Monday, March 29, 2010

Influence in the Classroom.











Sunny-Marie Birney, the writer of the chapter “Voices of Our Foremothers: Celebrating the Legacy of African-American women Educators”, talks about her life journey from childhood to adulthood. She didn’t get to know her mother who was a black woman because she was adopted at such at a young age. She was adopted the age of two by white parents. Since she grew up with a while family the African-American culture was not a familiarity to her. She states she wasn’t exposed to Black culture until she entered college. Birney says she became “more culturally and spiritually connected to the African-American community.” Birney became very close to the professors during her college years and they became her movies her “mother’s away from home”. And with that she felt she could really relate to them and strived to be like them but put her own element in it.
For me personally when I came to Atlanta to attend college there were things that I would not have been exposed to being from Denver, Colorado. Colorado as a decent sized black community but the state is majority white. By coming to Atlanta more specifically to Spelman I was able to see women who are the same color as I am achieving things on a large scale. Back in Colorado, there weren’t many influential women that had jobs that I was interested in.
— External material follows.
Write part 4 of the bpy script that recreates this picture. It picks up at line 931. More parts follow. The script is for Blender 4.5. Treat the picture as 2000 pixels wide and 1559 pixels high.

But at my high school there were two black female teachers and they taught the African-American Literature and African-American History. I took both course and they focused on the black authors and black historians. Not many high schools offer classes that specifically focus on African-American studies, so luckily my high school offered them and the two teachers sparked the thought for me of becoming a teacher. But now that I witness so many black women here at Spelman, with other occupation other than teachers that gave me another incentive. It’s just very inspirational to see black women accomplish so much and be placed at a higher authority.
-Candice Frazier

Sunday, March 21, 2010

Lessons From Down Under: Growing up in Rural Mississippi


As I was reading Lessons From Down Under written by Dr. Bessie House-Soremekun, written so fluently on the difference between Knowledge and Knowing, I began to think of my own upbringing. I grew up in rural Mississippi and most of the same white superiority was in Mississippi as well. Some of the same issues and circumstances that held down those of African descent in Alabama also held the blacks of Mississippi down as well. It wasn’t until I was older that I realized it. Just as she stated a lot about having a special connection with her grandmother, so did I. Till this day at the age of 65, my grandmother still informs me on lessons and literacy that can’t be found in a text book and cannot be taught in a classroom.
When I was eight years old, my grandmother’s home was burned completely down. It possessed every memory and artifacts passed down to her from her grandparents and so forth and so on. My grandmother lived in a small town in Mississippi just as Mrs. Bessie did. The white people there descended directly from Plantation owners as the town was very obviously segregated. My grandmother was a source of comfort to most African Americans in the community as she could cook and still can cook the best home cooked meal around. It was believed that the local white people took away everything she had worked so hard for and had continuously opened up for blacks to gain a unique type of literacy. It was like any other philosophy offered to justify the actions of rural whites. Whoever was a threat and whatever made them feel superior is what they were going to do. My grandmother taught me despite what may happen to stop you from doing the right thing and helping my fellow black people, continue to do the best you can in both knowledge and knowing. Just as Dr. Bessie’s grandmother taught her and showed her first hand.
By: Erica Paige

Tuesday, March 16, 2010

Welfare Woes


Many Americans depend on governmental assistance but it is often not talked about publically, that assistance is welfare. After reading Sandra Golden’s "Black and on Welfare: What You Don't Know About Single-Parent Women", I realize that welfare can be used as a stability for people who get caught in a dilemma in their lives such as Golden who tells about her situation of being a young, single mother and not having the ends to provide her and her child. She decides to get assistance from the welfare system. Welfare is a government based assistant to help those who are in need. I am not or was not aware of how welfare worked but honestly when I hear that term I think of poor black families even though that is not the case. Golden says she "felt dehumanized and humiliated." This was because she was categorized as a "typical" black woman on welfare: had a child, no husband and couldn't get a job due to laziness or lack of education. These stereotypes unfortunately are placed on many black women, young and older, who are on welfare. Welfare is not talked about but is often joked about in movies and television shows depict the people being on it as embarrassed therefore putting a negative connotation on it as to say that being on welfare is a bad thing and that it shouldn’t be. If a person has a tough circumstance that leads them to opt for welfare, it shouldn’t be looked down on. I have an older cousin who has three children and she is 24. She is not married and she doesn’t have a job and or a house of her own so she stays with different family members time to time. She needed welfare because it was hard for her to find a job. Welfare can be helpful to those in need so I think that the negativity it gets doesn’t do it justice for the help it provides for many.